Process holds promise for production of synthetic gasoline

Amin Salehi-Khojin, seated; Bijandra Kumar, Mohammad Asadi

UIC researchers Bijandra Kumar (seated), Amin Salehi-Khojin and Mohammad Asadi. Photo: Roberta Dupuis-Devlin/UIC Photo Services (click on image to download larger file)

A chemical system developed by researchers at the University of Illinois at Chicago can efficiently perform the first step in the process of creating syngas, gasoline and other energy-rich products out of carbon dioxide.

A novel “co-catalyst” system using inexpensive, easy to fabricate carbon-based nanofiber materials efficiently converts carbon dioxide to carbon monoxide, a useful starting-material for synthesizing fuels. The findings have been published online in advance of print in the journal Nature Communications.

“I believe this can open a new field for the design of inexpensive and efficient catalytic systems for the many researchers already working with these easily manipulated advanced carbon materials,” says Amin Salehi-Khojin, UIC professor of mechanical and industrial engineering and principal investigator on the study.

Researchers have spent decades trying to find an efficient, commercially viable way to chemically “reduce,” or lower the oxidation state, of carbon dioxide. The UIC researchers approached the problem in a new way.

Although reducing carbon dioxide is a two-step process, chemists had commonly used a single catalyst, Salehi-Khojin said. He and his colleagues experimented with using different catalysts for each step.

In previous work, Salehi-Khojin used an ionic liquid to catalyze the first step of the reaction, and silver for the final reduction to carbon monoxide. The co-catalyst system was more efficient than single-catalyst carbon dioxide reduction systems, he said.

But silver is expensive. So he and his coworkers set out to see if a relatively new class of metal-free catalysts – graphitic carbon structures doped with other reactive atoms – might work in place of the silver.

They tried a common structural material, carbon nanofibers, which was doped with nitrogen, as a substitute for silver to catalyze the second step.

When these carbon materials are used as catalysts, the doping atoms, most often nitrogen, drive the reduction reaction. But, through careful study of this particular reaction, the researchers found that it was not the nitrogen that was the catalyst.

“It was the carbon atom sitting next to the dopant that was responsible,” said Mohammad Asadi, a UIC graduate student who is one of two first-authors of the study.

“We were very surprised at first,” Asadi said.

But as they continued to characterize the reaction it became clear not only that carbon was catalyzing the reaction, but that the co-catalyst system was more efficient than silver, “showing substantial synergistic effects,” Asadi said.

Bijandra Kumar, UIC research scholar and the other first-author of the paper, said the team “uncovered the hidden mechanism” of the co-catalyzed reaction, which has “opened up a lot of options for designing inexpensive and efficient catalyst system for carbon dioxide conversion.”

“Further, one can imagine that using atomically-thin, two-dimensional graphene nano-sheets, which have extremely high surface area and can easily be designed with dopant atoms like nitrogen, we can develop even far more efficient catalyst systems,” Kumar said.

“If the reaction happened on the dopant, we would not have much freedom in terms of structure,” said Salehi-Khojin.
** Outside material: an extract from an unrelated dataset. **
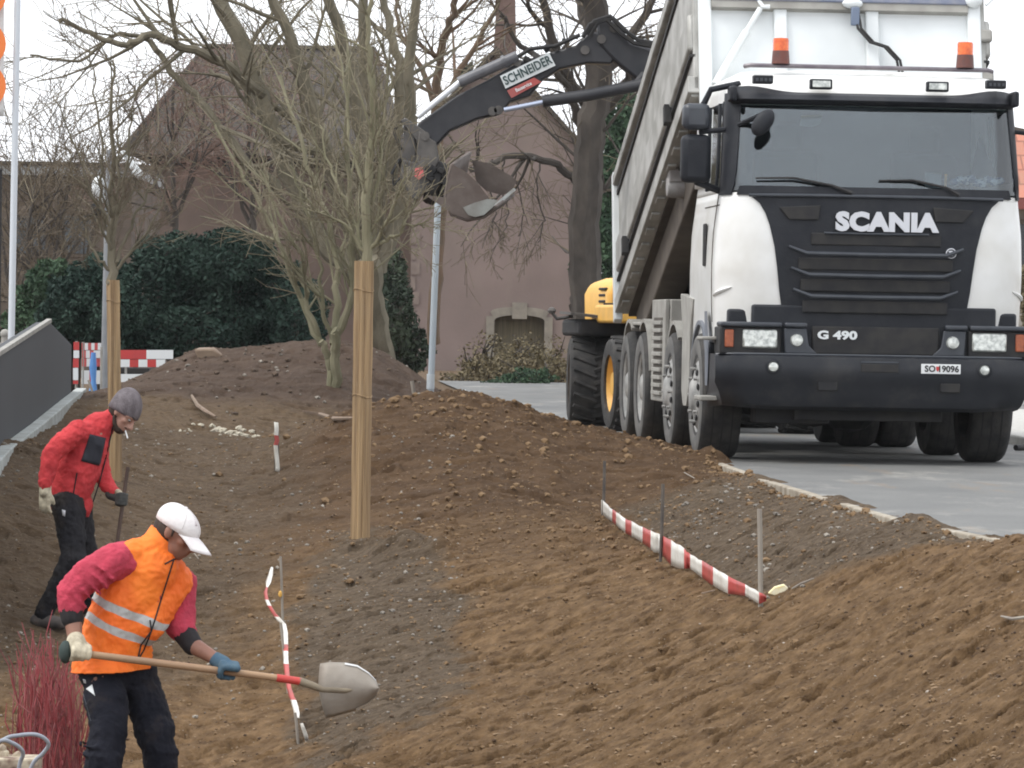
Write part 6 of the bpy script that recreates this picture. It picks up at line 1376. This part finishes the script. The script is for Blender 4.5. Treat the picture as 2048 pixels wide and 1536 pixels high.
# gentle waviness so that the bands follow the cloth
wn = N('ShaderNodeTexNoise'); wn.inputs['Scale'].default_value = 5; K(tc.outputs['Object'], wn.inputs['Vector']); wv = N('ShaderNodeMath'); wv.operation = 'MULTIPLY_ADD'; wv.inputs[1].default_value = .05; K(wn.outputs['Fac'], wv.inputs[0]); K(ym.outputs[0], wv.inputs[2])
prev = src
for (x, y) in ((248,1216),(230,1252)):
    q = J(x, y); t0 = q.z+.42*q.x+.025
    s1 = N('ShaderNodeMath'); s1.operation = 'SUBTRACT'; s1.inputs[1].default_value = t0; K(wv.outputs[0], s1.inputs[0]); s2 = N('ShaderNodeMath'); s2.operation = 'ABSOLUTE'; K(s1.outputs[0], s2.inputs[0]); s3 = N('ShaderNodeMath'); s3.operation = 'LESS_THAN'; s3.inputs[1].default_value = .021; K(s2.outputs[0], s3.inputs[0])
    mx_ = N('ShaderNodeMixRGB'); mx_.inputs[2].default_value = (.43,.43,.42,1); K(s3.outputs[0], mx_.inputs[0]); K(prev, mx_.inputs[1]); prev = mx_.outputs[0]
K(prev, bs.inputs['Base Color'])
vest = skinpart('vest', mb, m, man, .008, 3, .022)
cut(vest, J(235,1342,-.1), (.05, .0, -1))
fv = surf_fn(vest)
sline('zip', [(348,1118),(338,1150),(322,1200),(303,1262),(288,1300),(275,1322)], fv, .004, M['cuff'], vest)
sline('collar_seam', [(330,1128),(345,1120),(352,1118)], fv, .004, M['cuff'], vest)
sline('drawcord', [(300,1240),(303,1262),(282,1290),(276,1318)], fv, .004, M['cuff'], vest, .012)
mb = MB(); chain(mb, [(J(318,1120,-.03), .080), (J(326,1062,-.01), .070)], 20)
mb = MB()
for k in range(0, 3): pass
rows = []
for i, (px_, py_, r_) in enumerate(((312,1102,.088),(322,1083,.082),(331,1064,.074))):
    c = J(px_, py_); ax = (J(331,1064)-J(312,1102)).normalized(); a = ax.orthogonal().normalized(); bb_ = ax.cross(a); rows.append([c+(a*math.cos(q)+bb_*math.sin(q))*r_ for q in np.linspace(0, 2*math.pi, 29)])
mb.grid(rows); co = part('collar', mb, m, vest, angle=180); s_ = co.modifiers.new('s', 'SOLIDIFY'); s_.thickness = .008
# trousers
mb = MB(); chain(mb, [(J(206,1362,-.06), .092), (J(212,1400,-.12), .106), (J(219,1458,-.19), .092), (J(206,1530,-.24), .090), (aR+Vector((0,0,.12)), .075), (aR+Vector((0,0,.03)), .070)])
chain(mb, [(J(272,1355,.06), .100), (J(290,1400,.05), .100), (J(309,1460,.0), .096), (J(322,1530,-.02), .080), (aL+Vector((0,0,.12)), .075), (aL+Vector((0,0,.03)), .070)]); seg(mb, J(200,1338,-.05), .115, J(272,1345,.05), .105)
for (x, y, dy, w_) in ((200,1492,-.22,.086),(206,1512,-.23,.088),(318,1500,-.01,.084)): mb.lathe([(w_+.005+.005*math.cos(q), .012*math.sin(q)) for q in np.linspace(0, 6.28, 7)], J(x, y, dy), (.1, 0, 1), 18, True)
tr = skinpart('trousers', mb, M['trous'], man, .009, 3, .026); ft = surf_fn(tr)
decal('emblem', [(172,1378),(184,1369),(190,1392),(186,1388)], ft, M['signw'], tr, 5); decal('emblem', [(166,1358),(171,1360),(172,1367),(168,1366)], ft, M['letter'], tr, 3)
sline('side_stripe', [(160,1362),(170,1400),(184,1450)], ft, .002, M['trim'], tr)
mb = MB(); foot(mb, 198, -.15, zR, 1); part('boot', mb, M['boot'], man); mb = MB(); foot(mb, 332, .1, zL, 1); part('boot', mb, M['boot'], man)
# shovel held in both hands
s0, s1, s2 = J(158,1306,-.30), J(452,1343,-.07), J(600,1363,.0)
SV = thing('shovel', 'long wooden-handled shovel with a red band and round-nosed steel blade held by the man in orange', 'shovel', s1)
SV['label'] = 'wooden shovel with red band and steel blade held across by the man in orange'
mb = MB(); mb.tube([s0-(s1-s0).normalized()*.03, s0, (s0+s1)/2, s1, J(555,1356,-.02)], [.0165,.0175,.0175,.0170,.0165], 14); part('handle', mb, mat('shovel_wood', (.42,.27,.155), (.33,.21,.13), 12, .6, stretch=(.3,1,1)), SV)
mb = MB(); mb.tube([J(553,1355.6,-.02), J(602,1363,0)], [.0185,.0185], 14); part('red_band', mb, mat('band_red', (.62,.06,.05), (.50,.06,.05), 12, .5), SV)
M['steel'] = mat('muddy_steel', (.25,.215,.175), (.33,.30,.26), 6, .6, metal=.2, bump=.2)
mb = MB(); mb.tube([J(598,1362,0), J(622,1370,.0), J(645,1379,.005), J(690,1381,.0), J(726,1378,.01)], [.0195,.018,.016,.013,.004], 12); part('socket', mb, mat('socket_mud', (.24,.20,.14), (.17,.14,.10), 12, .8), SV)
up_ = [(640,1327),(660,1324),(690,1325),(715,1330),(738,1345),(752,1360),(759,1376)]; lo_ = [(652,1436),(668,1433),(690,1427),(712,1421),(735,1409),(752,1394),(759,1377)]
rows = []
for (ux_, uy_), (lx_, ly_) in zip(up_, lo_):
    rows.append([J(ux_+(lx_-ux_)*t-8*math.sin(math.pi*t)*(1 if ux_ < 700 else 0), uy_+(ly_-uy_)*t, .01+.045*(1-(2*t-1)**2)*-1+.03) for t in np.linspace(0, 1, 15)])
mb = MB(); mb.grid(rows); bl = part('blade', mb, M['steel'], SV, angle=180); s_ = bl.modifiers.new('s', 'SOLIDIFY'); s_.thickness = .003
mb = MB(); e1 = [J(x, y, .03) for x, y in ((700,1326),(722,1332),(740,1345),(754,1362),(757,1370))]; e1 = [r_[0]*1.0+Vector((0,-.004,0)) for r_ in rows[2:]]; e2 = [r_[1]*.5+r_[0]*.5+Vector((0,-.006,0)) for r_ in rows[2:]]
mb.grid([e1[:-1], e2[:-1]]); mb.grid([[r_[-1]+Vector((0,-.005,0)) for r_ in rows[3:-1]], [r_[-2]*.7+r_[-1]*.3+Vector((0,-.007,0)) for r_ in rows[3:-1]]]); part('worn_edge', mb, mat('bright_steel', (.68,.68,.66), None, rough=.3, metal=.4), bl, fixn=False)
ax = (s1-s0).normalized()
mb = MB(); grip(mb, J(160,1307,-.295), ax, (-.2,.5,.9), 1, .0145, .030, .024); chain(mb, [(J(152,1282,-.26), .045), (J(156,1298,-.28), .046)]); skinpart('glove', mb, M['glovec'], man, .006, 2)
mb = MB(); mb.ball(J(131,1304,-.29), (.032,.045,.055), 14); skinpart('glove_back', mb, M['gloveg'], man, .007, 2)
mb = MB(); grip(mb, J(455,1345,-.07), ax, (-.1,-.1,1), -1, .0135, .029, .023); chain(mb, [(J(432,1319,-.04), .036), (J(446,1328,-.06), .040)]); skinpart('glove', mb, M['gloveb'], man, .006, 2)

# --- man in the red jacket
D = 29.0
hc = J(247,827,-.02); F, S, U = frame((.66,-.42,-.62), (.52,-.05,.80))
gl = J(95,1250).x; zA = gz(gl, D-.1, False); zB = gz(J(165,1240).x, D+.15, False); zs_ = J(90,1262).z
zA = max(zA, zs_-.04)
aA = Vector((J(90,1240).x, D-.1, zA+.08)); aB = Vector((J(168,1240).x, D+.2, zB+.08))
b = MB(); head(b, hc, F, S, U, 1.0); chain(b, [(J(212,848), .060), (J(228,838), .055), (hc-U*.03, .055)])
chain(b, [(J(140,1000), .11), (J(156,935), .12), (J(174,885), .13), (J(200,852), .09), (J(212,846), .06)])
chain(b, [(J(158,862,-.14), .055), (J(104,908,-.2), .042), (J(91,968,-.22), .034), (J(90,985,-.22), .033)])
chain(b, [(J(195,880,.14), .055), (J(203,950,.12), .042), (J(225,985,.02), .033), (J(238,994,-.02), .033)])
chain(b, [(J(135,1010,-.06), .085), (J(142,1110,-.12), .055), (aA, .042)]); chain(b, [(J(155,1010,.08), .085), (J(172,1110,.1), .055), (aB, .042)])
man2 = skinpart('person', b, M['skin2'], None, .009, 3); tag(man2, 'bearded man in red jacket and grey knit hat stooping on the slope', 'person')
face_bits(man2, hc, F, S, U, 1, M['hair']); hp_ = lambda f, s, u: hc+F*f+S*s+U*u; Rh = Matrix((F, S, U)).transposed()
mb = MB(); mb.ball(hp_(-.030, 0, .002), (.084,.083,.085), 20, Rh); mb.ball(hp_(-.075, 0, -.03), (.03,.05,.035), 12, Rh); skinpart('hair', mb, M['hair'], man2, .007, 2)
mb = MB(); mb.ball(hp_(.048, 0, -.092), (.042,.050,.034), 14, Rh); [chain(mb, [(hp_(.0, s*.070, -.045), .012), (hp_(.03, s*.055, -.080), .016), (hp_(.06, s*.030, -.098), .016)], 10) for s in (-1, 1)]; chain(mb, [(hp_(.090, -.028, -.054), .006), (hp_(.104, 0, -.048), .007), (hp_(.090, .028, -.054), .006)], 8)
skinpart('beard', mb, M['hair'], man2, .006, 2)
mb = MB(); mb.tube([hp_(.098, .008, -.068), hp_(.150, .012, -.092)], .0050, 8); tag(part('cigarette', mb, M['signw']), 'white cigarette in the mouth of the bearded man', 'cigarette')
rows = []
for i in range(13):
    t = math.pi*.5*i/12; rows.append([hp_(-.012+.108*math.cos(t)*math.cos(q)-.018*math.sin(t), .092*math.cos(t)*math.sin(q), .040+.122*math.sin(t)-.010*math.cos(t)*math.cos(q)) for q in np.linspace(0, 2*math.pi, 33)])
low = [[hp_(-.012+(.110-.006*k)*math.cos(q), (.093-.004*k)*math.sin(q), .040-.022*k+(-.010+.018*k)*math.cos(q)) for q in np.linspace(0, 2*math.pi, 33)] for k in (2, 1)]
mb = MB(); mb.grid(low+rows); hat = part('knit_hat', mb, M['hat'], man2, angle=180); s_ = hat.modifiers.new('s', 'SOLIDIFY'); s_.thickness = .007; s_.offset = 1
mb = MB(); chain(mb, [(J(138,1006), .130), (J(140,985), .140), (J(156,935), .150), (J(174,885), .152), (J(196,856), .105), (J(212,845), .078), (J(221,838), .070)], 22)
chain(mb, [(J(172,868,-.08), .09), (J(154,864,-.14), .080), (J(128,885,-.18), .072), (J(104,908,-.2), .066), (J(96,940,-.21), .058), (J(91,968,-.22), .048)])
chain(mb, [(J(190,880,.10), .09), (J(196,905,.14), .075), (J(202,948,.12), .062), (J(220,976,.04), .050), (J(228,984,.01), .044)])
chain(mb, [(J(128,1000,-.02), .10), (J(158,1012,.02), .10)])
jk = skinpart('jacket', mb, M['jacket'], man2, .009, 3, .028); fj = surf_fn(jk)
decal('chest_patch', [(180,868),(212,876),(200,932),(162,922)], fj, mat('black_patch', (.016,.018,.028), (.026,.028,.038), 12, .8), jk, 9, .005)
sline('zip', [(226,852),(218,890),(208,930),(196,975),(184,1010)], fj, .005, M['cuff'], jk); sline('pocket_zip', [(154,946),(149,975),(145,1000)], fj, .005, M['cuff'], jk)
mb = MB(); chain(mb, [(J(136,1004,-.05), .118), (J(142,1060,-.09), .098), (J(147,1112,-.13), .085), (J(118,1170,-.12), .070), (aA+Vector((0,0,.02)), .062)])
chain(mb, [(J(152,1008,.05), .112), (J(163,1060,.08), .088), (J(172,1110,.1), .080), (J(172,1170,.14), .068), (aB+Vector((0,0,.02)), .062)])
t2 = skinpart('trousers', mb, M['trous2'], man2, .010, 3, .030); ft = surf_fn(t2); decal('emblem', [(124,1019),(131,1021),(130,1033),(125,1031)], ft, M['letter'], t2, 3)
mb = MB(); a = aA-Vector((0,0,.035)); chain(mb, [(a+Vector((-.045,.02,0)), .046), (a+Vector((.05,-.03,-.004)), .047), (a+Vector((.13,-.07,-.012)), .040)]); part('boot', mb, M['boot'], man2)
mb = MB(); a = aB-Vector((0,0,.035)); chain(mb, [(a+Vector((-.045,.02,0)), .046), (a+Vector((.05,-.03,-.004)), .047), (a+Vector((.13,-.07,-.012)), .040)]); part('boot', mb, M['boot'], man2)
mb = MB(); relaxed(mb, J(90,992,-.22), (-.05,-.1,-1), (-.6,-.8,0), .0125); chain(mb, [(J(91,972,-.22), .040), (J(90,984,-.22), .040)]); skinpart('glove', mb, M['glovec'], man2, .006, 2)
k0, k1 = J(256,934,-.03), J(238,1060,-.05); ax = (k1-k0).normalized(); kg = k1+ax*.32
mb = MB(); mb.tube([k0, (k0+k1)/2, k1, kg], [.0125,.0135,.0135,.013], 10); T_ = thing('digging_tool', 'thin dark tool handle held upright by the man in the red jacket', 'tool', k1); part('handle', mb, mat('dark_wood', (.065,.040,.030), (.10,.065,.05), 12, .7), T_)
mb = MB(); e = kg; mb.prism([e+Vector(v) for v in ((-.05,-.01,.02),(.05,-.01,.02),(.06,-.01,-.12),(.0,-.01,-.18),(-.06,-.01,-.12))], (0, .012, 0)); part('blade', mb, M['steel'], T_, bevel=.003)
kc = k0+ax*((J(246,998).z-k0.z)/ax.z)
mb = MB(); grip(mb, kc, -ax, (-.8,-.1,.1), 1, .0125, .024, .021); chain(mb, [(J(222,988,.02), .040), (J(236,994,-.01), .036)]); skinpart('glove', mb, M['gloved'], man2, .006, 2)
mb = MB(); chain(mb, [(J(236,984,-.03), .022), (J(241,988,-.04), .020)]); skinpart('glove_trim', mb, M['glovec'], man2, .006, 2)
# ---------------------------------------------------------------- thin air haze
mb = MB(); mb.b2((-160, -3, -5), (160, 175, 26))
mh = bpy.data.materials.new('haze'); mh.use_nodes = True; nt = mh.node_tree; nt.nodes.remove(nt.nodes['Principled BSDF'])
pv = nt.nodes.new('ShaderNodeVolumePrincipled'); pv.inputs['Color'].default_value = (.93,.95,.98,1); pv.inputs['Density'].default_value = .00016; pv.inputs['Anisotropy'].default_value = .2
nt.links.new(pv.outputs[0], nt.nodes['Material Output'].inputs['Volume'])
tag(part('haze', mb, mh, smooth=False), kind='stuff')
In that case, little could be done to increase the efficiency or stability of the reaction.

But with the reaction happening on the carbon, “we have enormous freedom” to use these very advanced carbon materials to optimize the reaction, he said.

The researchers hope that their research leads to commercially viable processes for the production of syngas and even gasoline from carbon dioxide.

Co-authors are Davide Pisasale, Suman Sinha-Ray, Jeremiah Abiade and Alexander Yarin from UIC and Brian Rosen and Richard Haasch from the University of Illinois at Urbana-Champaign.

The study was supported in part by UIC. The work was carried out in part at the Frederick Seitz Materials Research Laboratory at the Urbana-Champaign campus.